Ever, At All
My father was born in Quakertown, Pennsylvania in 1954. As he grew older he developed a passion for the guitar. It wasn’t long before he was regularly touring the bars and clubs on the East Coast playing music. While in his early 20s he was called to New York City to Polygram Records (The Who, Rush, Cream, Black Sabbath, Jon Bon Jovi) to discuss the possibility of a career in the music industry. He left New York that day never to pursue the opportunity further.
This work explores the relationship between the past and the present, in a continuous battle for precedence. As my father’s memories come flooding back during the retelling of his story, they are built and layered upon using forgotten technology. As each memory is formed and added to the next in a tangled assortment of experience, they slowly fade into and are consumed by the present.
Installation
The untouched audio of an interview with my father, recounting this story, is fed into one reel-to-reel player, it is there recorded to tape and then transferred to a second player.

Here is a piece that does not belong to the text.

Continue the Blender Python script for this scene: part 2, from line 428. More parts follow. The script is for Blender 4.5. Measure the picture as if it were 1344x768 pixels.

When the second reel-to-reel plays what was just recorded, that audio is fed back to the first reel-to-reel machine. Microphones are positioned to pick up ambient noise and add it to the loop. This creates not only a repeating loop, but one that is organic and grows differently with each cycle. Speakers placed on the floor project sound upward allowing it to reverberate off the walls of the space. The acoustics of the room play a large factor in the sound that is produced, transforming it into that of an instrument. This allows the room to become an active participant in the final sound that is heard.